Chacun a sa marotte ici-bas ; les plus grands philosophes, voire même les plus incrédules, n’ont pas été au-dessus de quelque faiblesse de cette nature.

Superstition pour superstition, la mienne en vaut bien d’autre. Elle vaut bien celle d’une jeune Montréalaise avec qui l’autre jour je descendais la rue.

Arrivée devant une maison dont on était à réparer la façade, elle s’arrêta brusquement :

— Traversons, me dit-elle.

— Pourquoi ? demandai-je assez interloquée de cette détermination subite.

— Vous voyez cette échelle ?

— Oui, mais elle n’obstrue en rien notre passage. Le trottoir est entièrement dégagé et nous pouvons passer dessous cette échelle sans encombre.

— Dessous ? reprit-elle, jamais de la vie ! Vous ne savez donc pas ?

— Non, qu’est-ce ?

— Quand on passe sous une échelle, répondit d’un ton tragique, mon interlocutrice, cela veut dire sept ans sans se marier……

Nous avons traversé de l’autre côté de la rue.

Françoise.

 

La Patrie (Montréal), 15 mai 1893.

J’aime beaucoup cette écrivaine originaire de L’Isle-Verte, dans le Bas-Saint-Laurent. J’aurais aimé la connaître. Vous trouverez abondamment d’écrits d’elle sur mon site.

Le fer à cheval ci-haut apparaissait sur le linteau de la porte de la grange de ma grange-étable. Ma grange étant disparue sous le poids de la glace en février 2015, j’étais fort heureux que mon ami de la campagne prenne désormais soin de ce fer. Il voisine maintenant le Marcheur.

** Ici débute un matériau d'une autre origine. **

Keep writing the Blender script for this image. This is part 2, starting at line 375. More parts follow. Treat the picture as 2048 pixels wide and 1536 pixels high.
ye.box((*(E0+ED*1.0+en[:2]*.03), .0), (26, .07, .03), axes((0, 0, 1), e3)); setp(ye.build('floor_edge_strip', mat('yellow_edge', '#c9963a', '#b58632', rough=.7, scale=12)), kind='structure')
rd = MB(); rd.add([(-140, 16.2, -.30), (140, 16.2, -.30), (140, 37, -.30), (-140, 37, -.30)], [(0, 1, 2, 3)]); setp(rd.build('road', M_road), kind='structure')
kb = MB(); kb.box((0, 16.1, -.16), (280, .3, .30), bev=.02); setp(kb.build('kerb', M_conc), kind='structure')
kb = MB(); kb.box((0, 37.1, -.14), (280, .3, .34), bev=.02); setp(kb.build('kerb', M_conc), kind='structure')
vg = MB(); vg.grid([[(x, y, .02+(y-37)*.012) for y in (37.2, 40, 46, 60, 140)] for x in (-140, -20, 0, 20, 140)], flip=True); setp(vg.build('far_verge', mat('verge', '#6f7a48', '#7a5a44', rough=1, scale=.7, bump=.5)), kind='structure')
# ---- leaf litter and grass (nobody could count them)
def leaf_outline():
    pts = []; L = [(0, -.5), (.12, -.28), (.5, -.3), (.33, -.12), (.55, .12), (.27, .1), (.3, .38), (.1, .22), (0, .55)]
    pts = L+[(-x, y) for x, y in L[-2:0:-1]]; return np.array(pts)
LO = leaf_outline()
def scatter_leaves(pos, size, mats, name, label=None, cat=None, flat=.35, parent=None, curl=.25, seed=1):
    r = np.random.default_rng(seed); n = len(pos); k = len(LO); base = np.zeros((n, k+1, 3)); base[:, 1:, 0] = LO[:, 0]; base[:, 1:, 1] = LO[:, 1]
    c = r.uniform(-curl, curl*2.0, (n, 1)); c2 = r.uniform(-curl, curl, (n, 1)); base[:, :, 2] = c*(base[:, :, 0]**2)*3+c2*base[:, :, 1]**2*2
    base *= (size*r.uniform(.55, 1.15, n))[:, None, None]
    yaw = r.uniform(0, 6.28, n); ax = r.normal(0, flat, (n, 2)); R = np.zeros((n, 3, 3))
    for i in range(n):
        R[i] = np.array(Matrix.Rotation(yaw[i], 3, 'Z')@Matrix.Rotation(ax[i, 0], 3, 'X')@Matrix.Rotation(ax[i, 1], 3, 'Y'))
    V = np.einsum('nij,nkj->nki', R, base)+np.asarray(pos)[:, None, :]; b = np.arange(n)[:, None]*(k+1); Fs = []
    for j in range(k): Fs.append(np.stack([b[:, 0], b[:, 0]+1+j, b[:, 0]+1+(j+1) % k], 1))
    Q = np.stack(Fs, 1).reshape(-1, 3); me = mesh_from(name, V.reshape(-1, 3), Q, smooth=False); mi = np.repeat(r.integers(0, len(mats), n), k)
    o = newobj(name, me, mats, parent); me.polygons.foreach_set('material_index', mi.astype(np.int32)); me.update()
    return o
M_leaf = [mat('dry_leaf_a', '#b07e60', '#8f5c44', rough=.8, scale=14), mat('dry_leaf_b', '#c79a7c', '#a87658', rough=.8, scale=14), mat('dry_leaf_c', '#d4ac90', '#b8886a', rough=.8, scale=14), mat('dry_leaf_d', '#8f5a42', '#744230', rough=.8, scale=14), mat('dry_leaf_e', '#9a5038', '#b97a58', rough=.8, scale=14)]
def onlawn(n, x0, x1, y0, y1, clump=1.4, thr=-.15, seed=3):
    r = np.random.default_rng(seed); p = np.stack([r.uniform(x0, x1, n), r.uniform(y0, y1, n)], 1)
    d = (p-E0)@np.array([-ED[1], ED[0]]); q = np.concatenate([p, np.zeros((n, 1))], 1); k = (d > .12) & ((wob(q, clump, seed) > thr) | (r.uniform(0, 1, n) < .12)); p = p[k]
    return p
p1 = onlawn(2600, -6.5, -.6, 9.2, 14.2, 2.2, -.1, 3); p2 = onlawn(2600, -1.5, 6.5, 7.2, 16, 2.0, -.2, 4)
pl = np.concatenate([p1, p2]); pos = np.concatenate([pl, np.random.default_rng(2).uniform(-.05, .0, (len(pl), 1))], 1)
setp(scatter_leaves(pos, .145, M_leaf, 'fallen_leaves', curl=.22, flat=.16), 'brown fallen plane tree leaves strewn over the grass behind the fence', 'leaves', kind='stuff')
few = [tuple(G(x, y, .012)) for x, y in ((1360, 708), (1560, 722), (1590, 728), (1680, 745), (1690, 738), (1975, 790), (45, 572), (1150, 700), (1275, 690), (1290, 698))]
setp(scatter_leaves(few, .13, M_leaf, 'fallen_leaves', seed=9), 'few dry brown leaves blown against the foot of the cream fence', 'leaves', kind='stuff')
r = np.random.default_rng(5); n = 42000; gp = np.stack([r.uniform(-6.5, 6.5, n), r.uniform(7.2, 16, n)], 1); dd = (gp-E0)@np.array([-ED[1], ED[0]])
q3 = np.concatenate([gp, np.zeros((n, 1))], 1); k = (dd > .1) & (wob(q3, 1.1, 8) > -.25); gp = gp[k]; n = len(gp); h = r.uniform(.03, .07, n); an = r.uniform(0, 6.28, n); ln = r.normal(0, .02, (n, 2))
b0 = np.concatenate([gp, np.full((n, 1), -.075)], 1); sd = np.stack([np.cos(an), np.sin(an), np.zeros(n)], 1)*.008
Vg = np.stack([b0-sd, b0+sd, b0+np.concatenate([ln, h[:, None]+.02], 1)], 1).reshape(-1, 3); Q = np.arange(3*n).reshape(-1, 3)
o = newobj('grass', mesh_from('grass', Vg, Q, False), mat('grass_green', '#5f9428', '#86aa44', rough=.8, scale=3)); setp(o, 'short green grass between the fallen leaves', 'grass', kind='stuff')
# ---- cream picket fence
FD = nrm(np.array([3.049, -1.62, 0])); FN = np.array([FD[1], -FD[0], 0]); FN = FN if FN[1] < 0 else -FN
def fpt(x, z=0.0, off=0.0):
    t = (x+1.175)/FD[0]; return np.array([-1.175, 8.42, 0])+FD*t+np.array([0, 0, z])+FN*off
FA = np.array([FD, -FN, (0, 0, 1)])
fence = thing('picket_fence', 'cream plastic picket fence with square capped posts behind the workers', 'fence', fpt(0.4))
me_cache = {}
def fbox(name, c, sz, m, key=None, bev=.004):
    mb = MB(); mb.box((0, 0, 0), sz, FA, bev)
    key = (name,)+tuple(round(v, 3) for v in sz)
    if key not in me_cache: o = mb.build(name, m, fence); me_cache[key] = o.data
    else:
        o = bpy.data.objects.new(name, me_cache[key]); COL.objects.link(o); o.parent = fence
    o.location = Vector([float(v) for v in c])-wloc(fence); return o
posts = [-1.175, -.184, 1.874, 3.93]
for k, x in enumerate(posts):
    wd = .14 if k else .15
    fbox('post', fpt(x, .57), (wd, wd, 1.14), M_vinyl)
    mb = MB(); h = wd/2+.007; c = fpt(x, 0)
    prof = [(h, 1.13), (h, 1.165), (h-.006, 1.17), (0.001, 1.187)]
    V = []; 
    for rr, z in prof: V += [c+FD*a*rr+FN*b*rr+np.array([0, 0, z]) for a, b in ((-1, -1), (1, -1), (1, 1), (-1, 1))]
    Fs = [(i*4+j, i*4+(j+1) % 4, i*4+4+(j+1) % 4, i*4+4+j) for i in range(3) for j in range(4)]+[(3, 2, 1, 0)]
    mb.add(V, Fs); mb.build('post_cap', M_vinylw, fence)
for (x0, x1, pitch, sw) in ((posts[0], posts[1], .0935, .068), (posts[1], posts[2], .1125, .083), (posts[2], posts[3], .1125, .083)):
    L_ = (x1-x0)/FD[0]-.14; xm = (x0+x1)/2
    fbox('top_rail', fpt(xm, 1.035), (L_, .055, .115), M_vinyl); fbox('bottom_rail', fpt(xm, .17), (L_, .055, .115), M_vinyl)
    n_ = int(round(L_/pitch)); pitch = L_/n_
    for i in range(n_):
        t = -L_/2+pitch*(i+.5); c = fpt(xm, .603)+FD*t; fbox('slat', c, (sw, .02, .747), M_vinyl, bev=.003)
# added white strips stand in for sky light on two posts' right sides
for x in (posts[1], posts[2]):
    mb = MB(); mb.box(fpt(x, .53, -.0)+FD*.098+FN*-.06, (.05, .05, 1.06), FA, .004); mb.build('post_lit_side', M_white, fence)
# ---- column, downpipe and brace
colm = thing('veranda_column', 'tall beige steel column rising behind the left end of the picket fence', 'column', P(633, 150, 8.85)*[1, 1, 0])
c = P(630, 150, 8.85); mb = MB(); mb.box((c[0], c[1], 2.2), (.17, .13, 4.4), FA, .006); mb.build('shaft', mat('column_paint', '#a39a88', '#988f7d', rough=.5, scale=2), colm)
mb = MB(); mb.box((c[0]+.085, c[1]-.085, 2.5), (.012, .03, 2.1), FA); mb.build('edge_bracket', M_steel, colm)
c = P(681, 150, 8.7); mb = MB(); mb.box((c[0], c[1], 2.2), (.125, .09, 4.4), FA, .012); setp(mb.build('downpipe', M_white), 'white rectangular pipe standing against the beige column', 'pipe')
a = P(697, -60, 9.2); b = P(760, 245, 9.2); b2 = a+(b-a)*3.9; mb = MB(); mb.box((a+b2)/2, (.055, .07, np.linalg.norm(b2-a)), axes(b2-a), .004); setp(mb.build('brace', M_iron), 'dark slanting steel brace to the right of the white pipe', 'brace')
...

Il est intéressant de noter l’attitude de Françoise lorsqu’elle évoque ses rêves. Dernièrement, à la mi-avril, une étude parue dans le Journal of Neuroscience confirme que les rêves heureux proviennent d’une bonne activité dans l’hémisphère gauche de notre cerveau, alors qu’une baisse d’activité dans l’hémisphère droit favoriserait les émotions liées à la colère, à l’état d’éveil ou durant le sommeil. Voir Sylvie Logan, « Le rêve, miroir de notre cerveau en colère », Le Monde (Paris), édition du 9 mai 2019, Cahier Sciences et médecine, p. 2. Le quotidien français mentionne que cet article proviendrait du journal suisse Le Temps.